Controlling IoT updates


"I don’t want my IoT devices to automatically update if the update has not been voted by a community of experts. This doesn’t guarantee that there won’t be any backdoors (intentional or not) but it sure makes it harder. The idea is that when an update is pushed to a distributed consensus platform, it needs a minimum number of signatures from a pool of recognised experts before the IoT devices apply it. Think of a multi-sig (P2SH) transaction in Bitcoin.

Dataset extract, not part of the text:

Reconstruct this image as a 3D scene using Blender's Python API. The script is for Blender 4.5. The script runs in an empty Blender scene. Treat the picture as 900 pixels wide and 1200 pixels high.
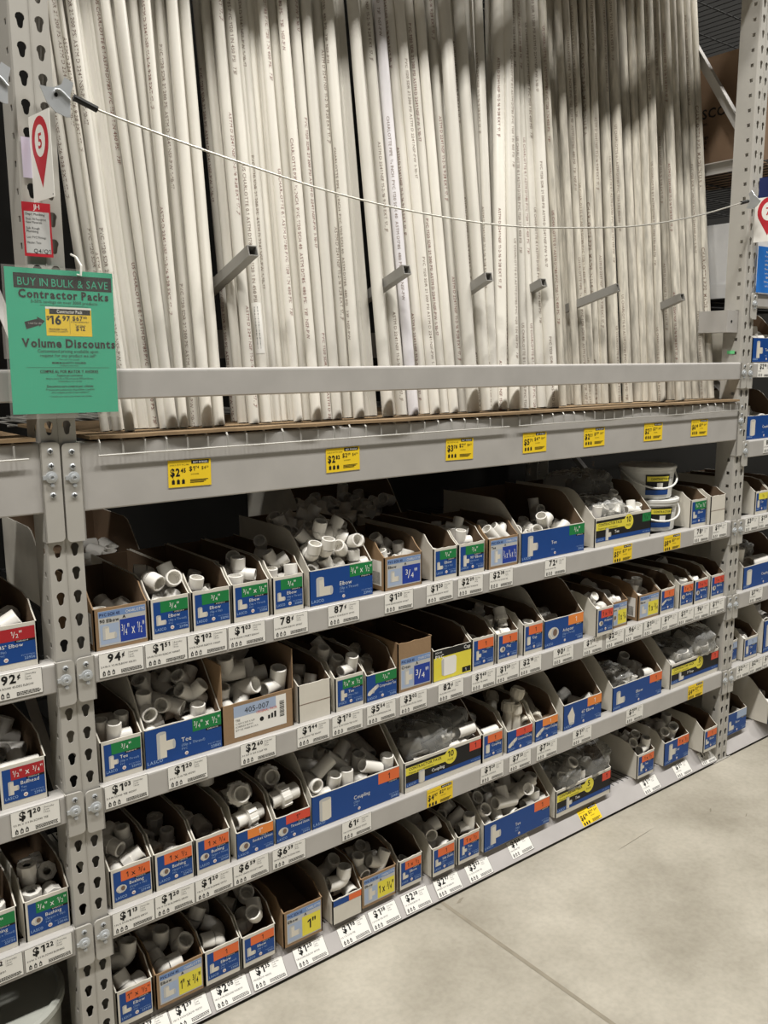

The other benefit of blockchain tech is the immutable history of updates. It just fits nicely."
"I can see a scenario where a pool of pre-arranged signers (say a committee of well-known security experts) wants to vote (or not) on the security merits of a particular software release but wishes to remain anonymous within that group. Ring signatures provide that anonymity within the group. I can see pros and cons of anonymous voting, but the fact that it’s an available option is good." - Filipe Farinha

Code on a publicly available database
Assuming the public blockchain is visible and that the device’s ‘constitution’ (aka smart contract) is in a piece of code on the public blockchain then the device can only do what the code says. The code (according to Fabian Vogelsteller) is “(potentially) unchangeable and verifiable”. It is presumably unchangeable due to the code ‘coming to life’ in a transaction on the blockchain and, the assumption here, is that no human intervention is required thereafter to maintain the device’s ‘constitution’. The code is ‘verifiable’ due to you being able to read it on the public database. The key point is that there is no need to trust how the device will behave if its ‘constitution’ is publicly available.